[64] Printed in Strype’s Memorials, Vol. II. p. 260. The complaints are not exaggerated. There is not one which could not be illustrated or strengthened from depositions among the Records.
[65] This, again, was intended for Latimer. The illustration was said to be his; but he denied it.
[66] Many of the clergy and even of the monks had already taken the permission of their own authority. Cranmer himself was said to be secretly married; and in some cases women, whom we find reported in this letter of Cromwell’s visitors as concubines of priests, were really and literally their wives, and had been formally married to them. I have discovered one singular instance of this kind.
Ap Rice, writing to Cromwell in the year 1535 or 6, says:
“As we were of late at Walden, the abbot, then being a man of good learning and right sincere judgment, as I examined him alone, shewed me secretly, upon stipulation of silence, but only unto you, as our judge, that he had contracted matrimony with a certain woman secretly, having present thereat but one trusty witness; because he, not being able, as he said, to contain, though he could not be suffered by the laws of man, saw he might do it lawfully by the laws of God; and for the avoiding of more inconvenience, which before he was provoked unto, he did thus, having confidence in you that this act should not be anything prejudicial unto him.”—MS. State Paper Office, temp. Henry VIII., second series, Vol. XXXV.

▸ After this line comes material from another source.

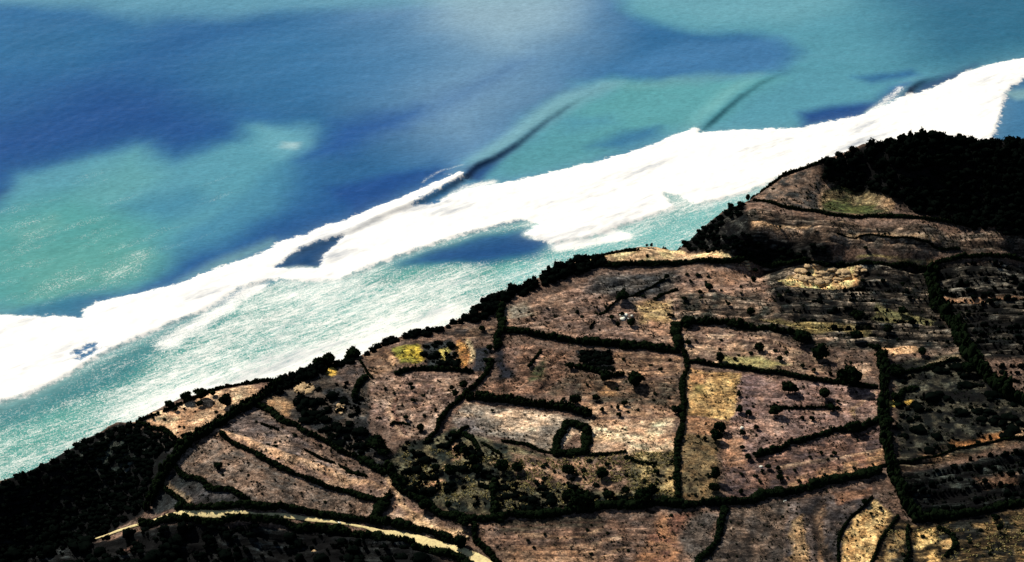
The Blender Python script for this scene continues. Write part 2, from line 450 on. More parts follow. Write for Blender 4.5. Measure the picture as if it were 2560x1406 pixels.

Cromwell acquiesced in the reasonableness of the abbot’s proceeding; he wrote to tell him “to use his remedy,” but to avoid, as far as possible, creating a scandal.—MS. ibid. Vol. XLVI.
The government, however, found generally a difficulty in knowing what to resolve in such cases. The king’s first declaration was a reasonable one, that all clergy who had taken wives should forfeit their orders, “and be had and reputed as lay persons to all purposes and intents.”—Royal Proclamation: Wilkins’s Concilia, Vol. III. p. 776.
[67] Luther, by far the greatest man of the sixteenth century, was as rigid a believer in the real presence as Aquinas or St. Bernard.
[68] We were constrained to put our own pen to the book, and to conceive certain articles which were by you, the bishops, and the whole of the clergy of this our realm agreed on as Catholic.—Henry VIII. to the Bishops and Clergy: Wilkins’s Concilia, Vol. III. p. 825.
[69] Whether marriage and ordination were sacraments was thus left an open question. The sacramental character of confirmation and extreme unction is implicitly denied.